┌─ Records shown

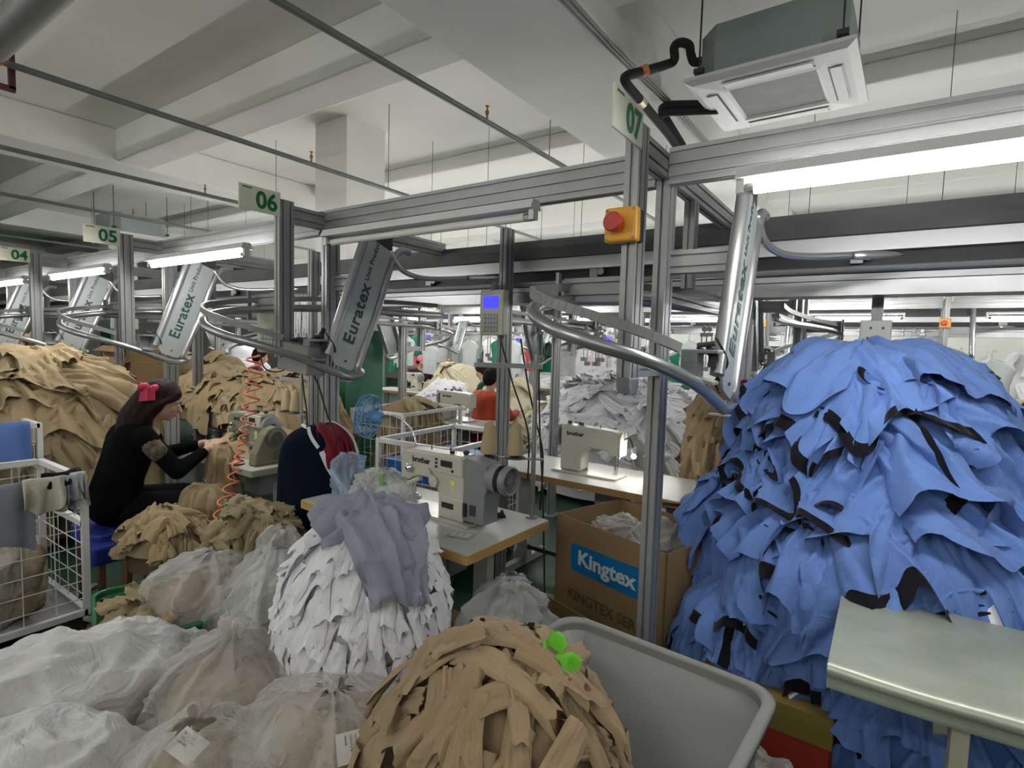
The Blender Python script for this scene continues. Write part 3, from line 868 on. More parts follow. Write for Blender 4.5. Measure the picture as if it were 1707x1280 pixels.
# ------------------------------------------------------------------ main line conveyor
def main_line(y, label):
    t = thing('overhead_conveyor', label, 'conveyor', (-6, y, 2.0), group='overhead conveyor lines')
    L = 9.5
    b = MB(); b.prism([(-.10, .27), (.10, .27), (.13, .15), (-.13, .15)], (-L, 0, 0), (L, 0, 0)); build('cable_trough', b, mat('dusty_grey_trough', (0.115, 0.115, 0.12), 0.7, .1, var=0.45, vscale=5, stretch=(.4, 1, 1)), t)
    b = MB(); b.bb((-L, -.10, .075), (L, .10, .148)); build('side_channel', b, mat('pale_channel', (0.60, 0.60, 0.62), 0.4, .2), t)
    b = MB(); b.bb((-L, -.04, -.02), (L, .06, .074)); build('gap_shade_box', b, mat('gap_shade_black', (0.02, 0.018, 0.022), .6), t)  # black box put in for the shade of the gap above the pipe
    b = MB(); b.tube([(-L, -.11, -.008), (L, -.11, -.008)], .017, 10); build('track_pipe', b, STEEL, t, smooth='auto')
    b = MB(); b.bb((-L, -.10, -.055), (L, .12, -.028)); build('track_channel', b, ALU, t)
    b = MB(); b.bb((-L, -.09, -.125), (L, .09, -.058)); build('drip_tray', b, mat('polished_tray', (0.24, 0.24, 0.25), 0.34, 0.6, bump=0.5, bscale=5), t)
    for k in range(14):
        x = -9 + k * 1.35
        b = MB(); b.box((x, -.075, .05), (.05, .02, .055)); b.cyl((x + .045, -.085, .055), (x + .045, -.06, .055), .022, 12); build('track_roller', b, ALUD, t)
    return t
main_line(3.12, 'long overhead conveyor behind the numbered stations, dark trough over a bright pipe')
main_line(9.75, 'second overhead conveyor far behind, across the back of the hall')
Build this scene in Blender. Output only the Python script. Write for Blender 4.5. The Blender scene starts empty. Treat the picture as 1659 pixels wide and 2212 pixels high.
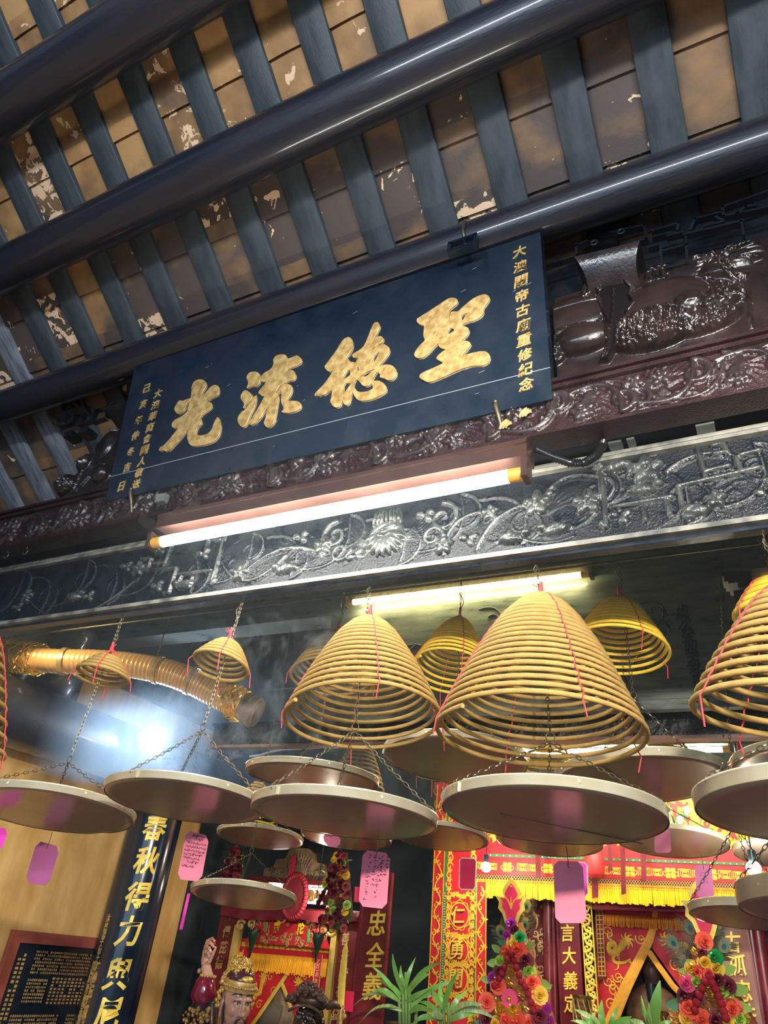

└─

## Goal
Take the listing and print it again exactly, but without any pictures.

## In response
The Blender Python script for this scene continues. Write part 3, from line 868 on. More parts follow. Write for Blender 4.5. Measure the picture as if it were 1707x1280 pixels.
# ------------------------------------------------------------------ main line conveyor
def main_line(y, label):
    t = thing('overhead_conveyor', label, 'conveyor', (-6, y, 2.0), group='overhead conveyor lines')
    L = 9.5
    b = MB(); b.prism([(-.10, .27), (.10, .27), (.13, .15), (-.13, .15)], (-L, 0, 0), (L, 0, 0)); build('cable_trough', b, mat('dusty_grey_trough', (0.115, 0.115, 0.12), 0.7, .1, var=0.45, vscale=5, stretch=(.4, 1, 1)), t)
    b = MB(); b.bb((-L, -.10, .075), (L, .10, .148)); build('side_channel', b, mat('pale_channel', (0.60, 0.60, 0.62), 0.4, .2), t)
    b = MB(); b.bb((-L, -.04, -.02), (L, .06, .074)); build('gap_shade_box', b, mat('gap_shade_black', (0.02, 0.018, 0.022), .6), t)  # black box put in for the shade of the gap above the pipe
    b = MB(); b.tube([(-L, -.11, -.008), (L, -.11, -.008)], .017, 10); build('track_pipe', b, STEEL, t, smooth='auto')
    b = MB(); b.bb((-L, -.10, -.055), (L, .12, -.028)); build('track_channel', b, ALU, t)
    b = MB(); b.bb((-L, -.09, -.125), (L, .09, -.058)); build('drip_tray', b, mat('polished_tray', (0.24, 0.24, 0.25), 0.34, 0.6, bump=0.5, bscale=5), t)
    for k in range(14):
        x = -9 + k * 1.35
        b = MB(); b.box((x, -.075, .05), (.05, .02, .055)); b.cyl((x + .045, -.085, .055), (x + .045, -.06, .055), .022, 12); build('track_roller', b, ALUD, t)
    return t
main_line(3.12, 'long overhead conveyor behind the numbered stations, dark trough over a bright pipe')
main_line(9.75, 'second overhead conveyor far behind, across the back of the hall')
Build this scene in Blender. Output only the Python script. Write for Blender 4.5. The Blender scene starts empty. Treat the picture as 1659 pixels wide and 2212 pixels high.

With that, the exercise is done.